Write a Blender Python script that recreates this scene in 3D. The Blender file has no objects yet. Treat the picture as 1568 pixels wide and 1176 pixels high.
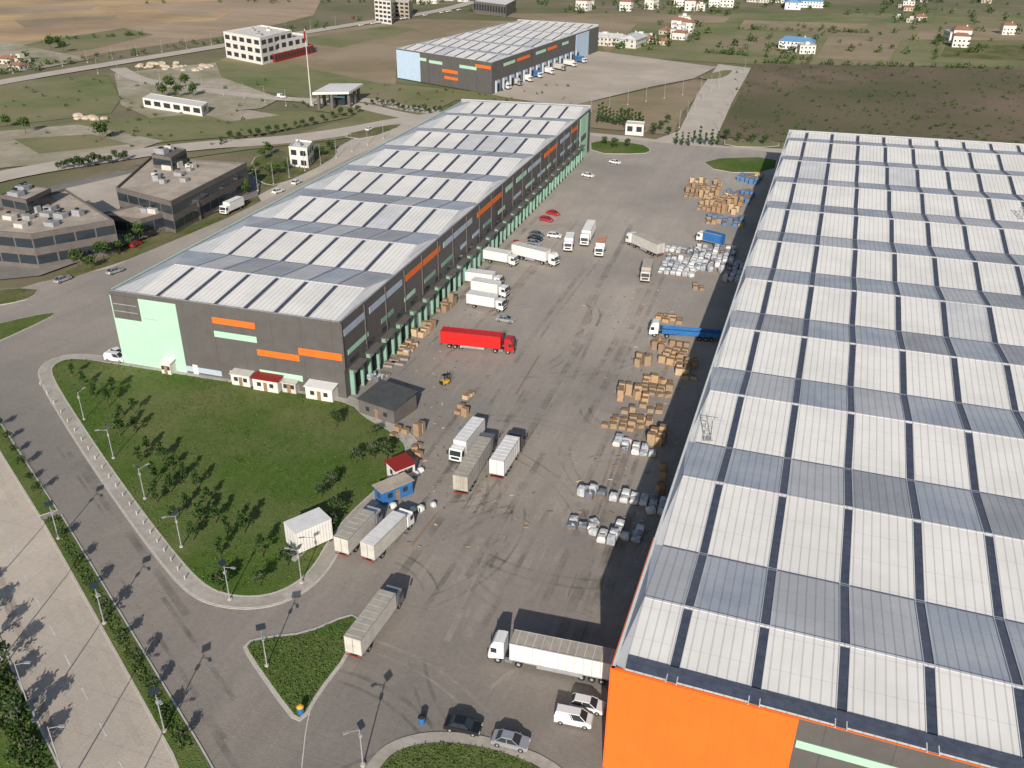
import bpy, math, random
from mathutils import Vector, Matrix, noise
random.seed(7)
R=random.random
def U(a,b): return a+(b-a)*random.random()
S=bpy.context.scene
COL=S.collection
# ---------------------------------------------------------------- camera (solved from the photo)
H=88.0; F=1398.0; PSI=-0.3188; TH=0.4899; RO=0.0087
fw=Vector((math.sin(PSI)*math.cos(TH),math.cos(PSI)*math.cos(TH),-math.sin(TH)))
r0=Vector((math.cos(PSI),-math.sin(PSI),0)); u0=r0.cross(fw)
rt=r0*math.cos(RO)+u0*math.sin(RO); up=-r0*math.sin(RO)+u0*math.cos(RO)
cam=bpy.data.objects.new('camera',bpy.data.cameras.new('camera')); COL.objects.link(cam)
M=Matrix.Identity(4)
for i in range(3): M[i][0]=rt[i]; M[i][1]=up[i]; M[i][2]=-fw[i]
M[0][3]=0;M[1][3]=0;M[2][3]=H
cam.matrix_world=M; cam.data.sensor_width=36; cam.data.lens=F/1568*36; cam.data.clip_start=1; cam.data.clip_end=20000
S.camera=cam
def P(u,v,z=0.1):
    """survey: terrain position (metres) of a point read off the photograph"""
    d=rt*((u-784)/F)-up*((v-588)/F)+fw; t=(H-z)/-d.z
    return Vector((t*d.x,t*d.y,z))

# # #

Set exercise » Omit every picture while copying the listing above exactly.

Exercise response »
Write a Blender Python script that recreates this scene in 3D. The Blender file has no objects yet. Treat the picture as 1568 pixels wide and 1176 pixels high.
import bpy, math, random
from mathutils import Vector, Matrix, noise
random.seed(7)
R=random.random
def U(a,b): return a+(b-a)*random.random()
S=bpy.context.scene
COL=S.collection
# ---------------------------------------------------------------- camera (solved from the photo)
H=88.0; F=1398.0; PSI=-0.3188; TH=0.4899; RO=0.0087
fw=Vector((math.sin(PSI)*math.cos(TH),math.cos(PSI)*math.cos(TH),-math.sin(TH)))
r0=Vector((math.cos(PSI),-math.sin(PSI),0)); u0=r0.cross(fw)
rt=r0*math.cos(RO)+u0*math.sin(RO); up=-r0*math.sin(RO)+u0*math.cos(RO)
cam=bpy.data.objects.new('camera',bpy.data.cameras.new('camera')); COL.objects.link(cam)
M=Matrix.Identity(4)
for i in range(3): M[i][0]=rt[i]; M[i][1]=up[i]; M[i][2]=-fw[i]
M[0][3]=0;M[1][3]=0;M[2][3]=H
cam.matrix_world=M; cam.data.sensor_width=36; cam.data.lens=F/1568*36; cam.data.clip_start=1; cam.data.clip_end=20000
S.camera=cam
def P(u,v,z=0.1):
    """survey: terrain position (metres) of a point read off the photograph"""
    d=rt*((u-784)/F)-up*((v-588)/F)+fw; t=(H-z)/-d.z
    return Vector((t*d.x,t*d.y,z))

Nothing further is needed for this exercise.